DETAILED DESCRIPTION OF THE INVENTION

[0027] An embodiment of the invention is described in the following by reference to the FIGURE. The FIGURE shows a sectional detail view of a homogenization container 2 filled with a pasta filata mass 1. The volume of the homogenization container 2 is designed for a system having a cheese-mass throughput rate of approximately 1800 kg/h. To enable production to be buffered for 5 minutes, the container should therefore have a capacity of 150 kg. The homogenization container 2 shown here has a gross volume of 250 l and is adequately sized.

[0028] The walls 3 of the homogenization container 2 are made of plastic and are reinforced by steel girders 4. This prevents the homogenization container 2 from deforming in the filled state. The homogenization container 2 has a rectangular cross section, which tapers in the lower region relative to an axis.
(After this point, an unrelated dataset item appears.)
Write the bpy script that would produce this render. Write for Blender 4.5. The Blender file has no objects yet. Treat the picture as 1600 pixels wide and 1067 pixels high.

To this end, the relevant walls 3 converge downwardly, wherein the two walls have different angles of inclination relative to the perpendicular.

[0029] The homogenization container 2, which therefore tapers in the shape of a funnel relative to an axis, leads into a substantially horizontally oriented outlet gap 5, which is closed by a sliding element 6. The pasta filata mass 1 “stands” on the outlet gap 5 and is prevented from exiting only via the sliding element 6, which is movably mounted at the outlet gap 5. The sliding element 6 is connected to a steplessly controllable drive 7, which moves the sliding element 6 horizontally along the outlet gap 5. An outwardly lying girder 8 reinforces the sliding element 6. The torsional stiffness of the sliding element 6 achieved in this manner ensures that the gap width at the outlet gap 5 is set exactly even when the homogenization container 2 is completely filled.

[0030] The homogenization container 2 is held in a frame 9, which rests on weighing elements 10. The sensors of the weighing elements 10 detect the weight of the homogenization container 2 and transmit this to a feedback control unit, which is not shown here.

[0031] The outlet gap 5 of the homogenization container 2 defines the width of the product strip and is directed toward an inlet gap 13 formed between two rollers 11 and 12. The rollers 11 and 12 are driven in opposite directions, in arrow directions 14, 15, and therefore the pasta filata mass fed into the inlet gap 13 is captured by the rotating rollers 11 and 12 and is guided into the roller gap 16, where it is shaped into a strand. The body width of the rollers 11 and 12 and the width of the outlet opening 5 are coordinated with one another, thereby ensuring that the pasta filata strand exiting the outlet opening 5 is fed into the inlet gap 13 across the entire body width. The roller gap 16 has a width of 1100 mm in the embodiment shown. The gap width at the outlet opening 5, which is set via the sliding element 6, determines the thickness of the emerging pasta filata strip.

[0032] A sensor 17, which measures the fill level of the pasta filata mass that is introduced, is dedicated to the feed hopper 13. The sensor 17 is connected to the feedback control unit and transmits the detected parameters thereto. The parameters that are determined and transmitted by the weighing elements 10 and the fill-level sensor 17 are evaluated in the feedback control unit. On the basis thereof, the feedback control unit calculates control signals and sends the control signals to a control unit, which is connected to the drive 7 and is also not shown. The drive 7 moves the sliding element 6 along the outlet opening and sets the desired gap width of the outlet gap.

[0033] The mass exits the roller gap 16 as a shaped strip 18, which has a defined fibrous structure and is fed to the further processing, in particular longitudinal cutting and subsequent transverse cutting for the purpose of creating cubes or sticks.